Bio | Email | Follow: @ScottEvansKTVB

KTVB.COM

Posted on June 24, 2012 at 10:38 PM

Updated Monday, Nov 25 at 10:35 PM

BOISE -- The 2012 Idaho Special Olympic Summer Games drew big crowds Saturday.

"Everyone's a winner, no matter if they're on our team or any other team," said Georgie Orr, a coach of 17 athletes from Nampa.

It's attitudes like Orr’s that made the Games a success.

Over 800 athletes were in Boise Saturday competing in the Games. That's a little less than last year, but the day was still full of competition.

"Let me win, but if I cannot win, let me be brave in the attempt." That’s the Special Olympic motto. It isn’t just an empty phrase. For the athletes, it’s a way of life.

"They're doing all good," Orr said. "All the athletes are, not just our team. So, they're all doing really well."

Coaching has its own rewards.

"Just a sense of joy watching the kids compete," Orr said. "It's just great."

The happiness for volunteers like Orr and Rachelle Graefe, who coordinates and prepares the awards, comes from the competitors.

"Gold, silver or bronze, it brings them joy," said Graefe.

While joy is something that rubs off on just about everyone, it’s the hardware people are competing for.

"I'm going to go get a gold medal for my mom," said one athlete.

Over on the basketball courts, there were some great, competitive games.

"Our first game we won by one point and our last game we won by a point," said Bobby Barnes, an athlete from Boise.

He said good attitudes, good sportsmanship and everyone playing hard is what stood out among the competition.

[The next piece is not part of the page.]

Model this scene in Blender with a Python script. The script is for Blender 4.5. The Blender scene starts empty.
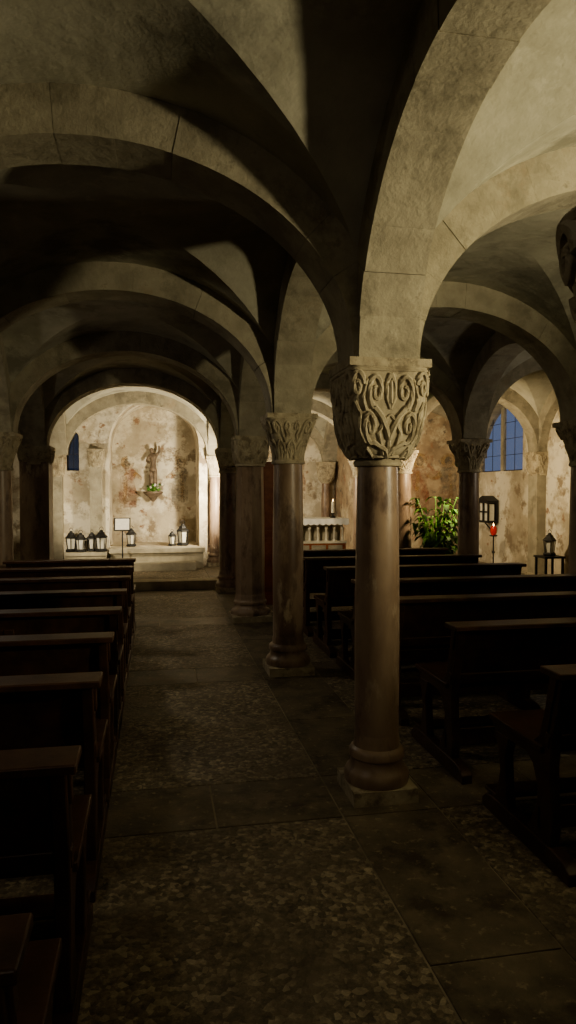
import bpy, bmesh, math, random
from mathutils import Vector, Matrix
random.seed(7)
pi=math.pi
# ------------------------------------------------------------ helpers
class MB:
    def __init__(s): s.v=[];s.f=[];s.m=[];s.t=[]
    def add(s,v,f,mi=0,tone=0.5):
        o=len(s.v); s.v+= [tuple(p) for p in v]; s.t+=[tone]*len(v)
        for q in f: s.f.append(tuple(i+o for i in q)); s.m.append(mi)
    def box(s,x0,x1,y0,y1,z0,z1,mi=0,tone=0.5):
        v=[(x0,y0,z0),(x1,y0,z0),(x1,y1,z0),(x0,y1,z0),(x0,y0,z1),(x1,y0,z1),(x1,y1,z1),(x0,y1,z1)]
        s.add(v,[(0,3,2,1),(4,5,6,7),(0,1,5,4),(1,2,6,5),(2,3,7,6),(3,0,4,7)],mi,tone)
    def lathe(s,prof,n=32,c=(0,0),mi=0,cap=True):
        v=[];f=[]
        for r,z in prof:
            for i in range(n):
                a=2*pi*i/n; v.append((c[0]+r*math.cos(a),c[1]+r*math.sin(a),z))
        for k in range(len(prof)-1):
            for i in range(n):
                j=(i+1)%n; f.append((k*n+i,k*n+j,(k+1)*n+j,(k+1)*n+i))
        if cap:
            f.append(tuple(reversed(range(n)))); f.append(tuple(range((len(prof)-1)*n,len(prof)*n)))
        s.add(v,f,mi)
    def tube(s,pts,r,n=6,mi=0,taper=None,flat=None):
        pts=[Vector(p) for p in pts]; v=[];f=[]
        m=len(pts)
        up=Vector((0.13,0.21,0.97))
        for k,p in enumerate(pts):
            d=(pts[min(k+1,m-1)]-pts[max(k-1,0)])
            if d.length<1e-9: d=Vector((0,0,1))
            d.normalize()
            a=d.cross(up)
            if a.length<0.05: a=d.cross(Vector((1,0,0)))
            a.normalize(); b=d.cross(a)
            rr=r*(taper(k/(m-1)) if taper else 1)
            for i in range(n):
                t=2*pi*i/n; v.append(p+a*rr*math.cos(t)+b*rr*math.sin(t))
        for k in range(m-1):
            for i in range(n):
                j=(i+1)%n; f.append((k*n+i,k*n+j,(k+1)*n+j,(k+1)*n+i))
        f.append(tuple(reversed(range(n)))); f.append(tuple(range((m-1)*n,m*n)))
        s.add(v,f,mi)
    def prism_yz(s,poly,x0,x1,mi=0):
        n=len(poly)
        v=[(x0,y,z) for y,z in poly]+[(x1,y,z) for y,z in poly]
        f=[tuple(range(n)),tuple(reversed(range(n,2*n)))]
        for i in range(n):
            j=(i+1)%n; f.append((i,i+n,j+n,j))
        s.add(v,f,mi)
    def mesh(s,name,mats,smooth=True,ang=35,recalc=True):
        me=bpy.data.meshes.new(name); me.from_pydata(s.v,[],s.f)
        for m in mats: me.materials.append(m)
        me.polygons.foreach_set('material_index',s.m)
        at=me.attributes.new('tone','FLOAT','POINT'); at.data.foreach_set('value',s.t)
        me.update()
        if recalc:
            bm=bmesh.new(); bm.from_mesh(me); bmesh.ops.recalc_face_normals(bm,faces=bm.faces); bm.to_mesh(me); bm.free()
        if smooth:
            me.polygons.foreach_set('use_smooth',[True]*len(me.polygons))
            me.set_sharp_from_angle(angle=math.radians(ang))
        return me
    def obj(s,name,mats,parent=None,loc=None,**k):
        o=bpy.data.objects.new(name,s.mesh(name,mats,**k)); bpy.context.collection.objects.link(o)
        if parent: o.parent=parent
        if loc: o.location=loc
        return o
def inst(name,me,loc,rot=0,scale=None):
    o=bpy.data.objects.new(name,me); bpy.context.collection.objects.link(o)
    o.location=loc; o.rotation_euler[2]=rot
    if scale: o.scale=scale
    return o
def empty(name,loc=(0,0,0)):
    o=bpy.data.objects.new(name,None); bpy.context.collection.objects.link(o); o.location=loc; o.empty_display_size=.1; return o

def mat(name,c1,c2,scale=4,rough=.8,bump=.3,bscale=30,c3=None,s3=1.5,lo=.35,hi=.65,tone=None,rvar=0,spec=.4,c3lo=.52,c3hi=.62,bdist=.01,c4=None,s4=2.5,c4lo=.56,c4hi=.66,c5=None,s5=6,c5lo=.58,c5hi=.64,stretch=None,lobump=0):
    m=bpy.data.materials.new(name); m.use_nodes=True; nt=m.node_tree; N=nt.nodes; L=nt.links
    b=N['Principled BSDF']; g=N.new('ShaderNodeNewGeometry'); src=g.outputs['Position']
    if stretch:
        mp=N.new('ShaderNodeVectorMath'); mp.operation='MULTIPLY'; mp.inputs[1].default_value=stretch; L.new(src,mp.inputs[0]); src=mp.outputs[0]
    b.inputs['Roughness'].default_value=rough; b.inputs['Specular IOR Level'].default_value=spec
    def noise(sc,det=8,ro=.6):
        n=N.new('ShaderNodeTexNoise'); n.inputs['Scale'].default_value=sc; n.inputs['Detail'].default_value=det; n.inputs['Roughness'].default_value=ro
        L.new(src,n.inputs['Vector']); return n.outputs['Fac']
    def ramp(f,lo,hi,a,bb):
        r=N.new('ShaderNodeValToRGB'); r.color_ramp.elements[0].position=lo; r.color_ramp.elements[1].position=hi
        r.color_ramp.elements[0].color=(*a,1); r.color_ramp.elements[1].color=(*bb,1); L.new(f,r.inputs[0]); return r.outputs[0]
    col=ramp(noise(scale),lo,hi,c1,c2)
    for cc,ss,l_,h_ in ((c3,s3,c3lo,c3hi),(c4,s4,c4lo,c4hi),(c5,s5,c5lo,c5hi)):
        if cc:
            mk=ramp(noise(ss,7,.68),l_,h_,(0,0,0),(1,1,1))
            mx=N.new('ShaderNodeMix'); mx.data_type='RGBA'; L.new(mk,mx.inputs[0]); L.new(col,mx.inputs[6]); mx.inputs[7].default_value=(*cc,1); col=mx.outputs[2]
    if tone:
        a=N.new('ShaderNodeAttribute'); a.attribute_name='tone'
        mr=N.new('ShaderNodeMapRange'); mr.inputs[3].default_value=tone[0]; mr.inputs[4].default_value=tone[1]; L.new(a.outputs['Fac'],mr.inputs[0])
        mx=N.new('ShaderNodeVectorMath'); mx.operation='SCALE'; L.new(col,mx.inputs[0]); L.new(mr.outputs[0],mx.inputs['Scale']); col=mx.outputs[0]
    L.new(col,b.inputs['Base Color'])
    if bump:
        bp=N.new('ShaderNodeBump'); bp.inputs['Strength'].default_value=bump; bp.inputs['Distance'].default_value=bdist
        L.new(noise(bscale,8,.7),bp.inputs['Height']); last=bp
        if lobump:
            b2=N.new('ShaderNodeBump'); b2.inputs['Strength'].default_value=lobump; b2.inputs['Distance'].default_value=.05
            L.new(noise(4.5,4,.6),b2.inputs['Height']); L.new(bp.outputs[0],b2.inputs['Normal']); last=b2
        L.new(last.outputs[0],b.inputs['Normal'])
    if rvar:
        mr=N.new('ShaderNodeMapRange'); mr.inputs[3].default_value=rough-rvar; mr.inputs[4].default_value=rough+rvar
        L.new(noise(3),mr.inputs[0]); L.new(mr.outputs[0],b.inputs['Roughness'])
    return m
def mosaic(name):
    m=bpy.data.materials.new(name); m.use_nodes=True; nt=m.node_tree; N=nt.nodes; L=nt.links
    b=N['Principled BSDF']; g=N.new('ShaderNodeNewGeometry')
    def noise(sc,det,ro=.65):
        n=N.new('ShaderNodeTexNoise'); n.inputs['Scale'].default_value=sc; n.inputs['Detail'].default_value=det; n.inputs['Roughness'].default_value=ro
        L.new(g.outputs['Position'],n.inputs['Vector']); return n.outputs['Fac']
    def ramp(f,els):
        r=N.new('ShaderNodeValToRGB'); cr=r.color_ramp
        cr.elements[0].position=els[0][0]; cr.elements[0].color=(*els[0][1],1); cr.elements[1].position=els[-1][0]; cr.elements[1].color=(*els[-1][1],1)
        for p,c in els[1:-1]:
            e=cr.elements.new(p); e.color=(*c,1)
        L.new(f,r.inputs[0]); return r.outputs[0]
    v=N.new('ShaderNodeTexVoronoi'); v.inputs['Scale'].default_value=46; v.inputs['Randomness'].default_value=1; L.new(g.outputs['Position'],v.inputs['Vector'])
    sep=N.new('ShaderNodeSeparateColor'); L.new(v.outputs['Color'],sep.inputs[0])
    cell=ramp(sep.outputs[0],[(0,(.08,.065,.045)),(.45,(.16,.13,.09)),(.75,(.30,.245,.165)),(1,(.68,.58,.41))])
    fine=ramp(noise(16,8,.85),[(.40,(.05,.04,.028)),(.51,(.18,.148,.102)),(.62,(.58,.49,.34))])
    m1=N.new('ShaderNodeMix'); m1.data_type='RGBA'; m1.inputs[0].default_value=.5; L.new(cell,m1.inputs[6]); L.new(fine,m1.inputs[7])
    mk=ramp(noise(1.7,9,.75),[(.38,(.15,.15,.15)),(.54,(1,1,1))])
    base=ramp(noise(6,9,.75),[(.36,(.085,.069,.048)),(.64,(.22,.18,.122))])
    mx=N.new('ShaderNodeMix'); mx.data_type='RGBA'; L.new(mk,mx.inputs[0]); L.new(base,mx.inputs[6]); L.new(m1.outputs[2],mx.inputs[7])
    L.new(mx.outputs[2],b.inputs['Base Color'])
    rr=ramp(noise(2.3,5),[(.3,(.42,.42,.42)),(.7,(.7,.7,.7))]); L.new(rr,b.inputs['Roughness'])
    bp=N.new('ShaderNodeBump'); bp.inputs['Strength'].default_value=.9; bp.inputs['Distance'].default_value=.012
    L.new(noise(20,8,.7),bp.inputs['Height'])
    b2=N.new('ShaderNodeBump'); b2.inputs['Strength'].default_value=.5; b2.inputs['Distance'].default_value=.008; b2.invert=True
    L.new(v.outputs['Distance'],b2.inputs['Height']); L.new(bp.outputs[0],b2.inputs['Normal']); L.new(b2.outputs[0],b.inputs['Normal'])
    return m
def fresco_paint(name,c):
    m=bpy.data.materials.new(name); m.use_nodes=True; nt=m.node_tree; N=nt.nodes; L=nt.links
    b=N['Principled BSDF']; g=N.new('ShaderNodeNewGeometry'); b.inputs['Base Color'].default_value=(*c,1); b.inputs['Roughness'].default_value=.95
    n=N.new('ShaderNodeTexNoise'); n.inputs['Scale'].default_value=5; n.inputs['Detail'].default_value=9; n.inputs['Roughness'].default_value=.75
    L.new(g.outputs['Position'],n.inputs['Vector'])
    r=N.new('ShaderNodeValToRGB'); r.color_ramp.elements[0].position=.42; r.color_ramp.elements[0].color=(0,0,0,1); r.color_ramp.elements[1].position=.62; r.color_ramp.elements[1].color=(.62,.62,.62,1)
    L.new(n.outputs['Fac'],r.inputs[0]); L.new(r.outputs[0],b.inputs['Alpha']); return m
def emis(name,col,st):
    m=bpy.data.materials.new(name); m.use_nodes=True; b=m.node_tree.nodes['Principled BSDF']
    b.inputs['Base Color'].default_value=(*col,1); b.inputs['Emission Color'].default_value=(*col,1); b.inputs['Emission Strength'].default_value=st; return m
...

Candy Snyder's son Ethan plays for the Heat from Payette County, who were no doubt trying to repeat the Miami Heat's recent success.

"These people may have difficulties and they may have challenges, but this gives them a level playing field,” said Snyder. “They get to play with other people like them and they get encouraged.”

All of this, the games, the races, happened with the motto in mind: "Let me win, but if I cannot win, let me be brave in the attempt."

"If you don't win, at least you had fun with it, so that to me is how I see it," said Christopher Hawk, a track and field athlete.

Competition wrapped up Saturday night with a dinner and a dance.